27 May 2013 Evaluate

With a view to boost investment and promote growth, the government is working out norms for utilisation of surplus funds, estimated at around Rs 2.8 lakh crore of cash-rich public sector units (PSUs) including Coal India (CIL), ONGC, NMDC and OIL among other. Currently, a panel, constituted to review guidelines on investment of excess funds available with cash-rich CPSEs, has submitted its report to the Finance Ministry and once the report is finalized the Department of Public Enterprises (DPE) will go ahead with new norms.

The panel, in its draft report has suggested various investment options such as term deposits, mutual funds, treasury bills and government securities wherein PSUs can invest their money. Further, the panel is also in process for rationalizing and consolidating the existing investment norms for CPSEs. Meanwhile, there are number of guidelines issued by the DPE in regard to investment by PSUs.

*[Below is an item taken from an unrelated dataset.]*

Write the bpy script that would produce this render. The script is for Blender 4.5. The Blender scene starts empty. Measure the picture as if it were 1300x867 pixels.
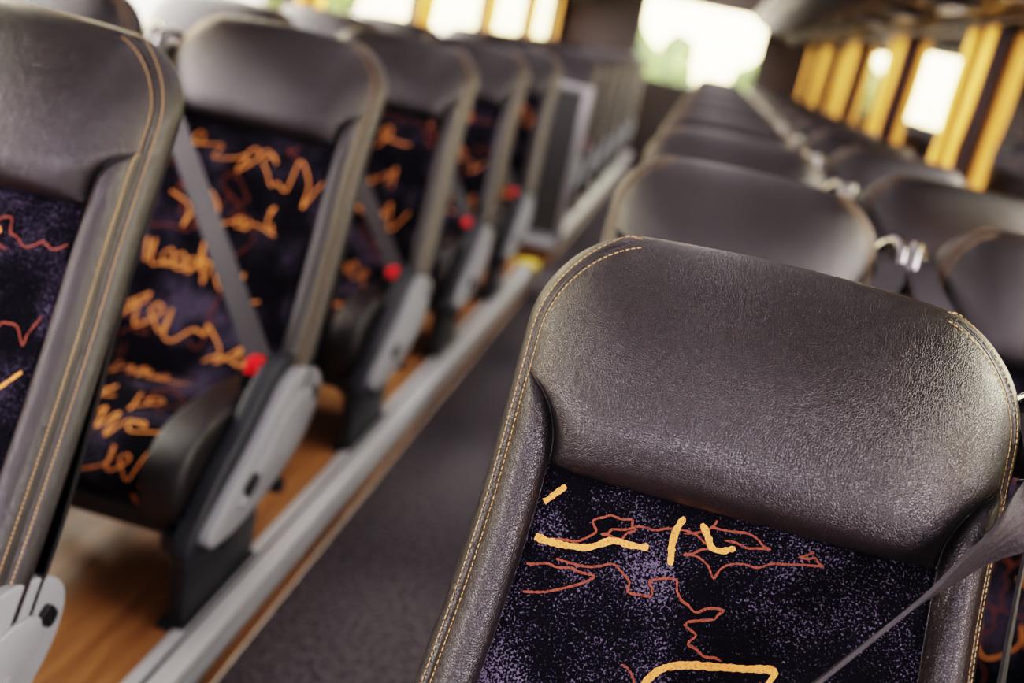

Since last fiscal, the Prime Minister's Office (PMO) has been monitoring investment and capital expenditure plans of about 17 major PSUs, to enhance investment in the economy by utilizing their substantial cash surpluses as the country is facing the issue of high fiscal deficit. Recently, finance ministry also asked cash-rich public sector entities (PSE) to consider buying government equity in other state-run firms to achieve Rs 40,000 crore disinvestment target in the current fiscal.